Conspiracism & Democracy in America 

Dr. Nancy L. Rosenblum  Ph.D. '73, Harvard University Senator Joseph Clark Professor of Ethics in Politics and Government emerita. 

Nancy Rosenblum is the Harvard University Senator Joseph Clark Professor of Ethics in Politics and Government emerita. Her field of research is historical and contemporary political thought. Good Neighbors: The Democracy of Everyday Life in America was published by Princeton University Press in 2016. On the Side of the Angels: An Appreciation of Parties and Partisanship received the Walter Channing Cabot Fellow Award from Harvard in 2010 for scholarly eminence. She is the author, among other books, of Membership and Morals: The Personal Uses of Pluralism in America (1998), which was awarded the APSA David Easton Prize in 2000. 

 

Her most recent book (co-authored with Russell Muirhead), A Lot of People Are Saying: The New Conspiracism and the Assault on Democracy (2019) is the subject of this talk. Her recent edited works include Breaking the Cycles of Hatred: Memory, Law, and Repair with Martha Minow; Obligations of Citizenship and Demands of Faith: Religious Accommodation in Pluralist Democracies; and Civil Society and Government, co-edited with Robert Post (2002). She is editor of Thoreau: Political Writings, Cambridge Texts in the History of Political Thought.  Prof.
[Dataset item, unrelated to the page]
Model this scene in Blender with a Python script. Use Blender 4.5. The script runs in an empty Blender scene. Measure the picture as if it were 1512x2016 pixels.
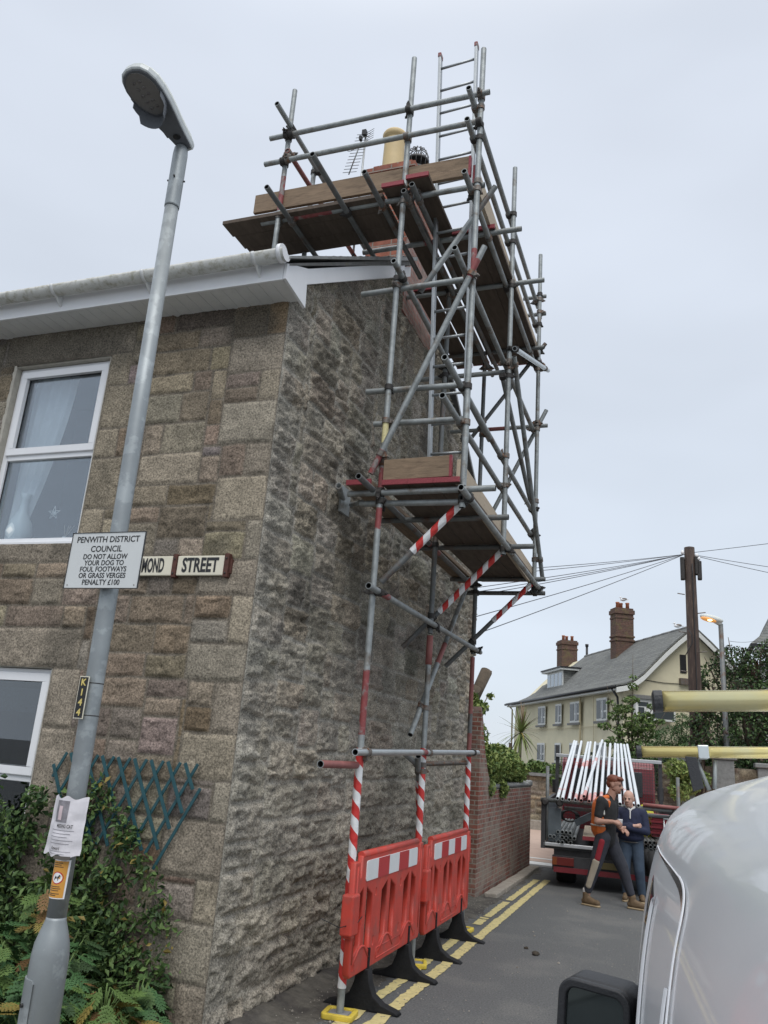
import bpy, bmesh, math, random
import numpy as np
from mathutils import Vector, Matrix, Euler
R = math.radians
random.seed(7)
rng = np.random.default_rng(11)
sc = bpy.context.scene
col = sc.collection

# ---------------------------------------------------------------- camera
CAM = Vector((0, 0, 1.65))
pitch, roll, yaw = 0.2897957, 0.0762104, -0.3650647
fwd0 = Vector((math.sin(yaw), math.cos(yaw), 0)); rgt = Vector((math.cos(yaw), -math.sin(yaw), 0)); up0 = Vector((0, 0, 1))
fwd = fwd0 * math.cos(pitch) + up0 * math.sin(pitch)
up = up0 * math.cos(pitch) - fwd0 * math.sin(pitch)
r2 = rgt * math.cos(roll) + up * math.sin(roll); u2 = up * math.cos(roll) - rgt * math.sin(roll)
cd = bpy.data.cameras.new('camera'); cam = bpy.data.objects.new('camera', cd); col.objects.link(cam)
cam.matrix_world = Matrix(((r2.x, u2.x, -fwd.x, CAM.x), (r2.y, u2.y, -fwd.y, CAM.y), (r2.z, u2.z, -fwd.z, CAM.z), (0, 0, 0, 1)))
cd.sensor_fit = 'HORIZONTAL'; cd.sensor_width = 36; cd.lens = 36 * 1575.3 / 1512
cd.clip_start = 0.02; cd.clip_end = 2000
sc.camera = cam

# ---------------------------------------------------------------- sky + sun (overcast)
w = bpy.data.worlds.new("World"); sc.world = w; w.use_nodes = True
nt = w.node_tree; nt.nodes.clear()
def N(t, **k):
    n = nt.nodes.new(t)
    for a, b in k.items(): setattr(n, a, b)
    return n
SUN_EL, SUN_AZ = 52, 215
out = N('ShaderNodeOutputWorld'); bg = N('ShaderNodeBackground'); add = N('ShaderNodeAddShader'); bg2 = N('ShaderNodeBackground')
sky = N('ShaderNodeTexSky', sky_type='NISHITA', sun_disc=False, sun_elevation=R(SUN_EL), sun_rotation=R(SUN_AZ))
nt.links.new(sky.outputs[0], bg.inputs[0]); bg.inputs[1].default_value = 0.012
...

Rosenblum is a member of the American Academy of Arts and Science. She is past President of the American Society for Political and Legal Philosophy, past Vice-President of the American Political Science Association, and a past Board Member of the Russell Sage Foundation. She is Co-Editor of the Annual Review of Political Science. She served as chair of the Department of Government from 2004 to 2011.